Les agriculteurs réclament notamment un relâchement des contraintes, à l'image de la présidente du syndicat majoritaire FNSEA, Christiane Lambert, qui a déploré "des décisions qui vont à l'envers de la souveraineté alimentaire", en évoquant "des producteurs (qui) coupent les cerisiers et les pommiers faute de produits phytosanitaires".

• Pas de "colère" mais de "l'inquiétude" sur les retraites

"Et on ne me parle pas tant que ça des retraites", a glissé Emmanuel Macron durant sa déambulation. Toutefois, il a été interpellé sur le sujet et n'a pas pu éviter de s'y confronter. Le chef de l'État a alors mis fin à une discrétion médiatique observée depuis le début des débats cette réforme.

Trois jours avant l'examen du texte par le Sénat, Emmanuel Macron a dit souhaiter que ce dernier "l'enrichisse". "J'ai vu (que) le Sénat voulait faire avancer les choses sur la politique familiale et les droits des femmes", a poursuivi le chef de l'Etat.

Si quelques visiteurs munis de pancartes appelant à un retour à la retraite à 60 ans ont été tenus à distance de la déambulation du chef de l'Etat, celui-ci a défendu sa réforme qui maintient le système par répartition - "un trésor" -, en estimant qu'il n'y avait "qu'une solution: travailler davantage".

"Je n'ai pas trouvé de colère chez nos compatriotes", a-t-il toutefois assuré, en disant percevoir "de l'inquiétude".

"C'est aussi ça qui s'exprime dans les manifestations sur les retraites: quand on écoute les gens, c'est pas la retraite, le sujet.

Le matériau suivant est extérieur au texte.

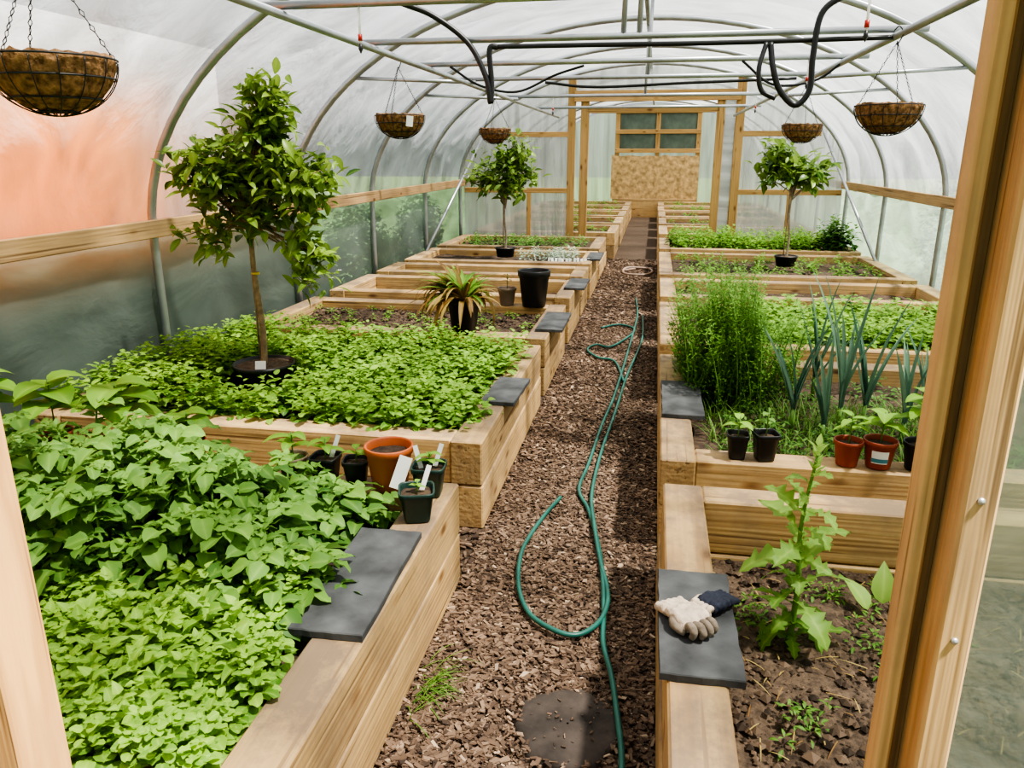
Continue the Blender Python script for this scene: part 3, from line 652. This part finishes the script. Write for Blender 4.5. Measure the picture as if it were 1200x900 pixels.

C'est le travail et les conditions de travail", a poursuivi Emmanuel Macron, en estimant que "beaucoup de gens qui manifestent, c'est la perspective de leur carrière, c'est 'est-ce que mon travail me paye assez ou pas?'".

"Il y a un sentiment d'injustice", a-t-il encore considéré.

Emmanuel Macron est également revenu sur un des grands points de débat de cette réforme: il a réaffirmé que "ces 1200 euros pour la retraite minimale, c'est pour ceux qui ont une carrière complète". Interrogé sur la retraite agricole, le président a annoncé que la réforme actuelle "permettra à ceux qui ont une carrière complète d'avoir accès à ce dispositif".

• Le président interpellé sur l'urgence climatique

Au milieu d'échanges bon enfant, c'est sur cette question du climat que le chef de l'Etat a été vivement interpellé par un militant du collectif "Dernière rénovation". Arborant un T-shirt barré d'un "A quoi tu sers?", le jeune homme a reproché à Emmanuel Macron son inaction sur le climat.

"Vous êtes la démonstration d'une forme de violence civique", a répliqué le président, en l'interrogeant: "Je suis élu par le peuple français, vous êtes élus par qui?"

Quelques instants plus tard, les gardes du corps du président ont expulsé sans ménagement un autre militant qui tentait d'interpeller Emmanuel Macron, une scène massivement relayée sur les réseaux sociaux.

"Moi, je réprouve tous les gestes de violence, quels qu'ils soient, quand il s'agit d'interpeller quelqu'un - qu'elle soit d'ailleurs physique ou verbale", a ensuite assuré le chef de l'Etat, en appelant à n'être "jamais dans la violence" et "toujours dans le dialogue".

Emmanuel Macron a repris le premier activiste en évoquant "la vie des agriculteurs, c'est la vie de nos compatriotes". Encore interpellé sur "la rénovation thermique des bâtiments", Emmanuel Macron a répondu: "C'est ce qu'on fait!".

"On peut pas vivre dans une société où d'un côté vous avez des jeunes, hagards d'ailleurs dans la manière de vous aborder, qui disent 'on va tous mourir, on est foutu, j'ai 26 ans', et qui ne veulent pas du tout dialoguer", a poursuivi Emmanuel Macron. "Et vous faites dix mètres, et vous avez de jeunes agriculteurs ou des plus anciens qui vous disent 'moi je vais mourir, on change les règles tout le temps, je ne peux plus vivre'", a-t-il conclu.